The survey by the mayor also shows that nearly one in 10 of the journeys (8%) are made in order to get to and from work.

“Without this bus service those journeys for many will be impossible thereby increasing the risk of rural isolation especially for the elderly and disadvantaged members of our society,” added Coun Price.

“There are no alternative public transport routes for the people of Tenbury to use.
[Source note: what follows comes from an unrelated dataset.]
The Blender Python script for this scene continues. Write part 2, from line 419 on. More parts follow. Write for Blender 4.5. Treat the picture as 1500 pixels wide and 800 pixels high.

For many this bus is a lifeline to essential services.”

He has called upon the county council to show some flexibility and make a special case for the 291 service.

“I feel confident that with some imaginative thinking around scheduling and fare structures the impact of the proposed cuts can be mitigated,” Coun Price said.

The 291 service has 21,000 passenger journeys per year and the subsidy per journey is £3.11 which gives an annual subsidy of about £65,000, according to Coun Price.

Coun Price calculates that to make this service commercially viable would mean the cost of a return journey from Tenbury to Kidderminster would increase from £4.50 to £10.72 making it unaffordable for many people.

Ken Pollock has said that he feels that some compromise solution can be found that takes into account the fact that the authority has some statutory obligations.

He has suggested that it might be possible to reduce the number of buses and so increase the number of people travelling on each service which would reduce the subsidy.